(Rows from a 3D scene dataset)
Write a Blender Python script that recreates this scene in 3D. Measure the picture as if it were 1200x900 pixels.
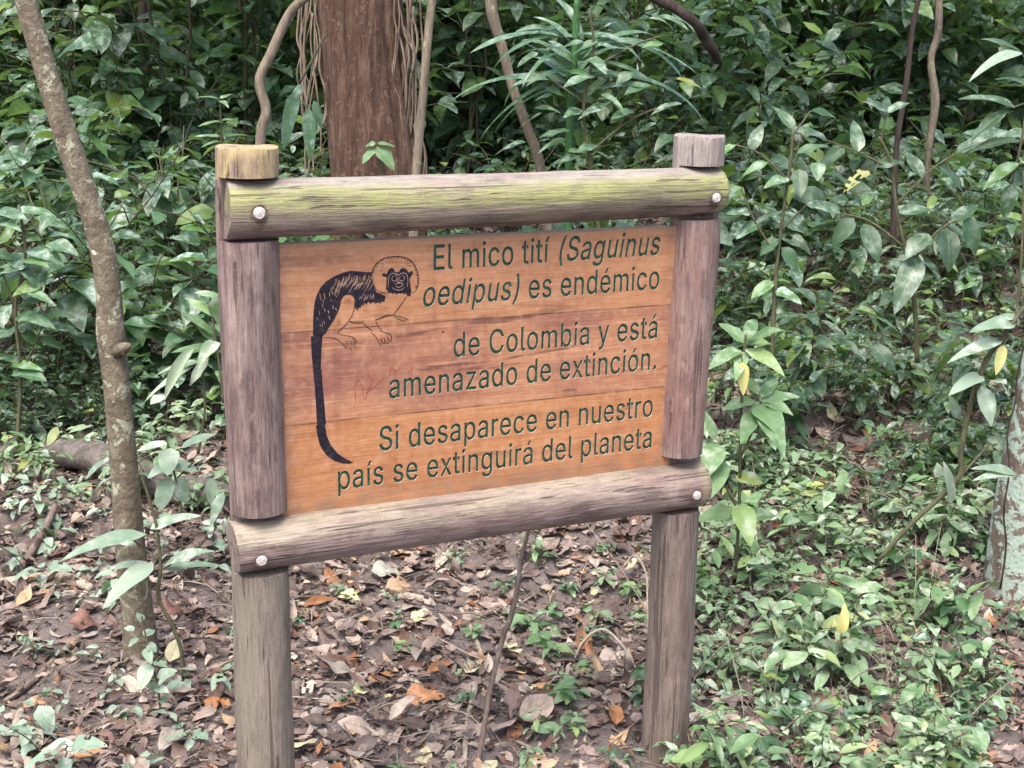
import bpy, math, random, json
import numpy as np
from mathutils import Vector, Matrix
from mathutils.geometry import tessellate_polygon

for o in list(bpy.data.objects):
    bpy.data.objects.remove(o)
SC = bpy.context.scene
COL = SC.collection
rng = np.random.default_rng(11)
random.seed(11)

# ------------------------------------------------------------------ camera, world, sun, exposure
CAM = np.array([-1.1217, -2.4846, 1.7281])
RIGHT = np.array([0.90512, -0.42458, 0.02200])
DOWN = np.array([-0.08879, -0.23939, -0.96686])
FWD = np.array([0.41578, 0.87317, -0.25437])
FPX = 1550.0
cd = bpy.data.cameras.new('camera')
cd.sensor_fit = 'HORIZONTAL'; cd.sensor_width = 36.0; cd.lens = FPX * 36.0 / 1200.0
cd.clip_start = 0.05; cd.clip_end = 400
cam = bpy.data.objects.new('camera', cd); COL.objects.link(cam)
cam.matrix_world = Matrix(((RIGHT[0], -DOWN[0], -FWD[0], CAM[0]), (RIGHT[1], -DOWN[1], -FWD[1], CAM[1]),
                           (RIGHT[2], -DOWN[2], -FWD[2], CAM[2]), (0, 0, 0, 1)))
SC.camera = cam
SUN_DIR = Vector((-0.50, -0.45, 1.35)).normalized()
w = bpy.data.worlds.new('World'); SC.world = w; w.use_nodes = True
wn = w.node_tree
sky = wn.nodes.new('ShaderNodeTexSky'); sky.sky_type = 'NISHITA'; sky.sun_disc = False
sky.sun_elevation = math.asin(SUN_DIR.z); sky.sun_rotation = math.atan2(SUN_DIR.x, SUN_DIR.y)
sky.air_density = 1.0; sky.dust_density = 6.0; sky.ozone_density = 1.0; sky.altitude = 0
wn.links.new(sky.outputs[0], wn.nodes['Background'].inputs[0])
wn.nodes['Background'].inputs[1].default_value = 0.15
sd = bpy.data.lights.new('sun', 'SUN'); sd.energy = 1.3; sd.angle = math.radians(35); sd.color = (1.0, 0.96, 0.9)
sun = bpy.data.objects.new('sun', sd); COL.objects.link(sun)
sun.rotation_euler = SUN_DIR.to_track_quat('Z', 'Y').to_euler()
SC.view_settings.view_transform = 'Standard'; SC.view_settings.look = 'None'
SC.view_settings.gamma = 1.0; SC.view_settings.exposure = 1.6
SC.view_settings.use_curve_mapping = False
try:
    SC.cycles.max_bounces = 8; SC.cycles.diffuse_bounces = 4; SC.cycles.transmission_bounces = 4; SC.cycles.transparent_max_bounces = 8
except Exception:
    pass

# ------------------------------------------------------------------ geometry of the place
FH = np.array([FWD[0], FWD[1]]); FH = FH / np.linalg.norm(FH)
RH = np.array([FH[1], -FH[0]])

def height(x, y):
    x = np.asarray(x, float); y = np.asarray(y, float)
    d = (x - CAM[0]) * FH[0] + (y - CAM[1]) * FH[1]
    u = (x - CAM[0]) * RH[0] + (y - CAM[1]) * RH[1]
    h = 0.085 * np.maximum(0, d - 3.5) ** 1.2 + 0.10 * np.maximum(0, d - 9.0) ** 1.5
    h = np.where(h > 4, 4 + 3 * np.tanh((h - 4) / 3), h)
    n = (0.030 * np.sin(1.7 * x + 0.6) * np.cos(1.9 * y + 1.1) + 0.016 * np.sin(4.3 * x + 2.2 * y) + 0.010 * np.sin(7.7 * y - 3.1 * x + 1)
         + 0.006 * np.sin(15 * x + 9 * y) * np.cos(13 * y - 4 * x))
    return h + n * np.clip((d - 1) / 2, 0.2, 2.0)

def ray(px, py):
    v = FWD + RIGHT * (px - 600) / FPX + DOWN * (py - 450) / FPX
    return v

def at(px, py, d):
    """the point seen at photo pixel (px, py) at horizontal distance d"""
    v = ray(px, py)
    return CAM + v * (d / (v[0] * FH[0] + v[1] * FH[1]))

def on_ground(px, py):
    lo, hi = 0.5, 30.0
    for d in np.arange(1.0, 30, 0.05):
        p = at(px, py, d)
        if p[2] <= height(p[0], p[1]):
            hi = d; lo = d - 0.05; break
    for _ in range(20):
        m = (lo + hi) / 2; p = at(px, py, m)
        if p[2] <= height(p[0], p[1]): hi = m
        else: lo = m
    return at(px, py, hi), hi

def ud(u, d):
    x = CAM[0] + u * RH[0] + d * FH[0]; y = CAM[1] + u * RH[1] + d * FH[1]
    return np.array([x, y, float(height(x, y))])

def upx(px, d):            # sideways offset that appears near photo column px at distance d
    return (px - 600) / FPX * d * 1.02

def m_per_px(d): return d * 1.0 / FPX

# ------------------------------------------------------------------ mesh accumulation
class Acc:
    def __init__(s): s.v = []; s.q = []; s.uv = []; s.mi = []; s.n = 0
    def add(s, v, q, uv=None, mi=0):
        v = np.asarray(v, float).reshape(-1, 3); q = np.asarray(q, int).reshape(-1, 4)
        s.v.append(v); s.q.append(q + s.n); s.n += len(v)
        s.uv.append(np.zeros((len(v), 2)) if uv is None else np.asarray(uv, float))
        s.mi.append(np.full(len(q), mi, int))
    def mesh(s, name, mats, smooth=True):
        me = bpy.data.meshes.new(name)
        v = np.concatenate(s.v); q = np.concatenate(s.q); uv = np.concatenate(s.uv); mi = np.concatenate(s.mi)
        me.vertices.add(len(v)); me.vertices.foreach_set('co', v.astype(np.float32).ravel())
        me.loops.add(q.size); me.loops.foreach_set('vertex_index', q.astype(np.int32).ravel())
        me.polygons.add(len(q))
        me.polygons.foreach_set('loop_start', (np.arange(len(q)) * 4).astype(np.int32))
        me.polygons.foreach_set('material_index', mi.astype(np.int32))
        me.polygons.foreach_set('use_smooth', np.full(len(q), smooth))
        ul = me.uv_layers.new(name='UVMap')
        ul.data.foreach_set('uv', uv[q.ravel()].astype(np.float32).ravel())
        for m in mats: me.materials.append(m)
        me.update(calc_edges=True)
        return me

def link(name, me, parent=None, loc=None):
    o = bpy.data.objects.new(name, me); COL.objects.link(o)
    if parent is not None: o.parent = parent
    if loc is not None: o.location = loc
    return o

def tag(o, label=None, cat=None, group=None, kind=None):
    if label: o['label'] = label
    if cat: o['category'] = cat
    if group: o['group'] = group
    if kind: o['kind'] = kind
    return o

def empty(name, loc, label, cat, group=None):
    o = bpy.data.objects.new(name, None); COL.objects.link(o); o.location = loc; o.empty_display_size = 0.1
    return tag(o, label, cat, group)

def nrm(a): return a / np.maximum(np.linalg.norm(a, axis=-1, keepdims=True), 1e-9)

SHAPES = {'ovate': (0.50, 0.95), 'elliptic': (0.75, 0.80), 'lance': (0.85, 1.0), 'heart': (0.32, 0.95), 'strap': (0.35, 0.55), 'round': (0.5, 0.55)}

def leaves(acc, P, D, U, L, W, bend, fold, shape='ovate', ns=6, nt=5, wave=0.0, roll=None, mi=0, chew=0.0):
    """a batch of leaf blades: base P, heading D, upper side U, length L, width W, droop bend, V fold"""
    P = np.atleast_2d(P); N = len(P)
    D = nrm(np.broadcast_to(np.asarray(D, float), (N, 3))); U = np.broadcast_to(np.asarray(U, float), (N, 3))
    B = lambda a: np.broadcast_to(np.asarray(a, float), (N,))
    L, W, bend, fold = B(L), B(W), B(bend), B(fold)
    S = nrm(np.cross(D, U)); U = np.cross(S, D)
    a, b = SHAPES[shape]
    s = np.linspace(0, 1, ns + 1) ** 0.9
    prof = np.maximum(s, 1e-6) ** a * np.maximum(1 - s, 1e-6) ** b; smx = a / (a + b); prof = prof / (smx ** a * (1 - smx) ** b)
    prof[0] = 0.03; prof[-1] = 0.015
    th = bend[:, None] * s[None, :]
    ds = np.diff(s, prepend=0)
    X = np.cumsum(np.cos(th) * ds, 1) * L[:, None]; Z = -np.cumsum(np.sin(th) * ds, 1) * L[:, None]
    t = np.linspace(-1, 1, nt)
    hw = prof[None, :] * W[:, None] / 2
    ph = rng.uniform(0, 6.28, N); ph2 = rng.uniform(0, 6.28, N)
    wv = wave * W[:, None, None] * np.sin(9 * s[None, :, None] + ph[:, None, None] + 1.6 * np.sign(t)[None, None, :]) * (np.abs(t) ** 1.5)[None, None, :] * (prof[None, :, None])
    rl = np.zeros(N) if roll is None else B(roll)           # sideways curl of the blade
    ang = fold[:, None, None] + rl[:, None, None] * np.abs(t)[None, None, :]
    yy = np.sign(t)[None, None, :] * np.abs(t)[None, None, :] * hw[:, :, None] * np.cos(ang)
    up = np.abs(t)[None, None, :] * hw[:, :, None] * np.sin(ang) + wv
    # local up follows the bend
    cx = np.sin(th)[:, :, None] * up; cz = np.cos(th)[:, :, None] * up
    px = X[:, :, None] + cx; pz = Z[:, :, None] + cz
    V = (P[:, None, None, :] + px[..., None] * D[:, None, None, :] + yy[..., None] * S[:, None, None, :] + pz[..., None] * U[:, None, None, :])
    uv = np.empty((N, ns + 1, nt, 2)); uv[..., 0] = s[None, :, None]; uv[..., 1] = (t / 2 + .5)[None, None, :]
    i = np.arange(ns)[:, None]; j = np.arange(nt - 1)[None, :]
    f = np.stack([i * nt + j, i * nt + j + 1, (i + 1) * nt + j + 1, (i + 1) * nt + j], -1).reshape(-1, 4)
    F = (f[None] + (np.arange(N) * (ns + 1) * nt)[:, None, None]).reshape(-1, 4)
    if chew:
        k = len(f); bad = rng.uniform(0, 1, (N, 1)) < .45; e = (np.arange(k) % (nt - 1) == 0) | (np.arange(k) % (nt - 1) == nt - 2)
        drop = (rng.uniform(0, 1, (N, k)) < chew * (1 + 1.5 * e[None])) & bad; F = F[~drop.ravel()]
    acc.add(V.reshape(-1, 3), F, uv.reshape(-1, 2), mi)

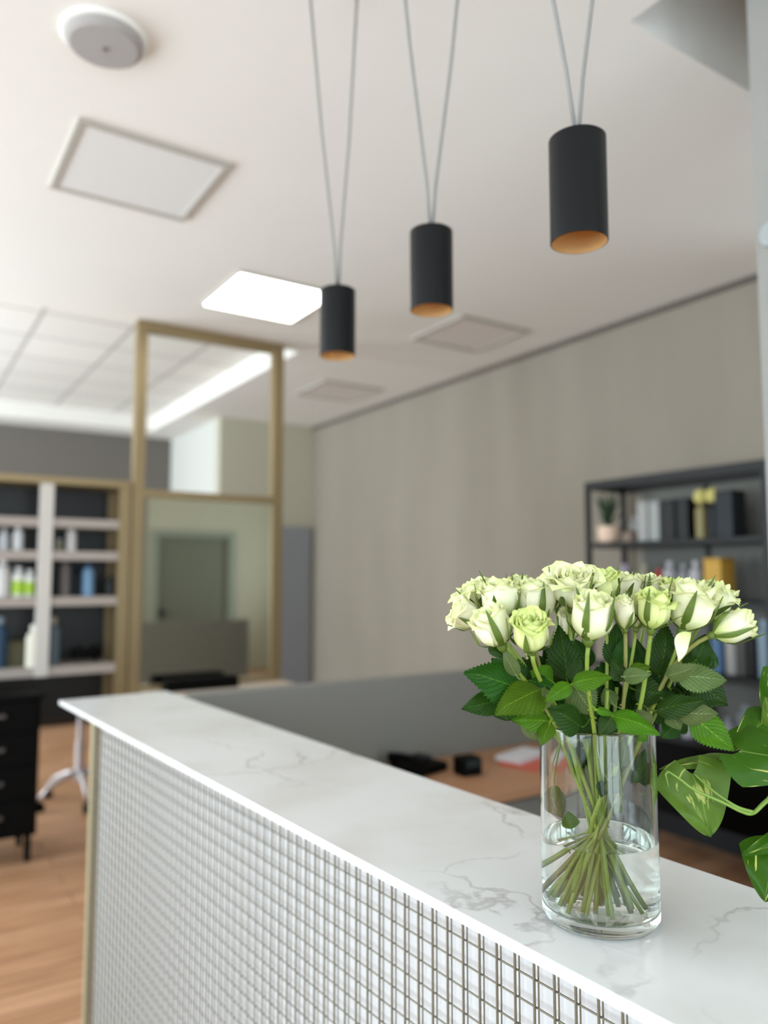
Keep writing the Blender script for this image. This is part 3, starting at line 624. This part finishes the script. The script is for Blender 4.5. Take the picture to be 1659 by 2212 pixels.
def petals(bm, base, axis, R, Hh, op, rg, spin=0.0):
    """spiral of cupped petals; op 0 tight bud .. 1 open"""
    Zx = axis.normalized(); Xx = Zx.cross(Vector((.3, .9, .2))).normalized(); Yx = Zx.cross(Xx)
    uvl = bm.loops.layers.uv.verify()
    # (count, radius, top flare, height, half-angle, lip roll)
    lay = [(3, 1.0, .84 + .46 * op, .92, 1.12, .16 + .42 * op), (4, .93, .80 + .38 * op, .98, 1.02, .13 + .32 * op), (4, .80, .76 + .28 * op, 1.02, .98, .12 + .16 * op),
           (4, .64, .76 + .2 * op, 1.01, 1.0, .16), (4, .48, .74 + .16 * op, .99, 1.1, .12), (3, .33, .72, .97, 1.3, .08), (3, .19, .7, .95, 1.6, .04), (2, .09, .7, .93, 2.2, .02)]
    th = spin
    for li, (cnt, r0, fl, hh, ha, roll) in enumerate(lay):
        for c in range(cnt):
            th += 2 * math.pi / cnt + rg.uniform(-.18, .18)
            nu, nv = 10, 11; g = {}
            hk = hh * rg.uniform(.93, 1.05); rk_ = r0 * rg.uniform(.96, 1.05); rl = roll * rg.uniform(.5, 1.5); pt = rg.uniform(.02, .10); ph = rg.uniform(0, 6.28)
            skew = rg.uniform(-.12, .12); lean = rg.uniform(-.03, .07) * (1 if li < 3 else .3)
            for j in range(nv + 1):
                v = j / nv
                w = math.sin(math.pi * (.14 + .66 * v)) ** .7 if v < .8 else math.sin(math.pi * (.14 + .66 * .8)) ** .7 * math.sqrt(max(0, 1 - ((v - .8) / .24) ** 2))
                if v < .42: pr = .22 + .78 * math.sin(v / .42 * math.pi / 2) ** .8
                else: s = (v - .42) / .58; pr = 1 + (fl - 1) * s * s * (3 - 2 * s)
                for i in range(nu + 1):
                    u = i / nu * 2 - 1
                    ang = th + u * ha * max(.1, w) + skew * v
                    rr = R * (rk_ * pr + .05 * u + lean * v)
                    lip = max(0, (v - .72) / .28); edge = max(0, abs(u) - .5) / .5
                    rr += R * rl * (lip ** 1.7) * (1 - .25 * math.cos(2 * u)) + R * roll * .35 * edge ** 2 * v
                    z = Hh * (hk * v - (.10 * rl + .03) * lip ** 3 * 1.6) + Hh * pt * (1 - abs(u)) * lip - Hh * .07 * u * u * v
                    q = .03 * R * math.sin(4 * u + ph + 3 * v) * v + .018 * R * math.sin(9 * u + ph * 2) * lip
                    rr += q; z += q * .8
                    P = base + Xx * (rr * math.cos(ang)) + Yx * (rr * math.sin(ang)) + Zx * z
                    g[i, j] = bm.verts.new(P)
            for j in range(nv):
                for i in range(nu):
                    f = bm.faces.new((g[i, j], g[i + 1, j], g[i + 1, j + 1], g[i, j + 1])); f.smooth = True
                    for l, (a, cc) in zip(f.loops, ((i, j), (i + 1, j), (i + 1, j + 1), (i, j + 1))): l[uvl].uv = (a / nu, cc / nv)
        th += .7
def calyx(base, axis, R, Hh, rg, op):
    b = MB(); Zx = axis.normalized(); Xx = Zx.cross(Vector((.3, .9, .2))).normalized(); Yx = Zx.cross(Xx)
    prof = [(0, -.011), (.0032, -.010), (.0058, -.006), (.0066, -.002), (.0062, .0015), (0, .003)]
    b.lathe([(r * R / .022, z * R / .022) for r, z in prof], n=16); b.xf(Matrix((( Xx.x, Yx.x, Zx.x, base.x), (Xx.y, Yx.y, Zx.y, base.y), (Xx.z, Yx.z, Zx.z, base.z), (0, 0, 0, 1))))
    off = rg.uniform(0, 6.28)
    for k in range(5):
        a0 = off + k * 2 * math.pi / 5; Ls = Hh * rg.uniform(.7, 1.2); refl = rg.choice((0, .1, .3, .6, .9)) * (.6 + op); n = 12; g = []
        for j in range(n + 1):
            t = j / n; w = .23 * R * (math.sin(math.pi * min(1, (t * .9 + .1))) ** .7) * (1 - t * .55) + .0003
            rr = R * ((.25 + .84 * math.sin(min(1, t / .45) * math.pi / 2)) * 1.0 + .06 + refl * t * t)
            z = Ls * t * (1 - .35 * refl * t) ; row = []
            for s in (-1, 0, 1):
                ang = a0 + s * w / max(rr, .004) + .25 * t * refl
                q = rr + (0 if s else .0012) + .0006
                row.append(b.bm.verts.new(base + Xx * (q * math.cos(ang)) + Yx * (q * math.sin(ang)) + Zx * z))
            g.append(row)
        for a, c in zip(g, g[1:]):
            for i in (0, 1):
                f = b.bm.faces.new((a[i], a[i + 1], c[i + 1], c[i])); f.smooth = True
    return b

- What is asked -
Pictures do not belong in the copy. Repeat only the lines from the top of the records through the line containing "random.seed(11)".

- Exercise response -
Write a Blender Python script that recreates this scene in 3D. Measure the picture as if it were 1200x900 pixels.
import bpy, math, random, json
import numpy as np
from mathutils import Vector, Matrix
from mathutils.geometry import tessellate_polygon

for o in list(bpy.data.objects):
    bpy.data.objects.remove(o)
SC = bpy.context.scene
COL = SC.collection
rng = np.random.default_rng(11)
random.seed(11)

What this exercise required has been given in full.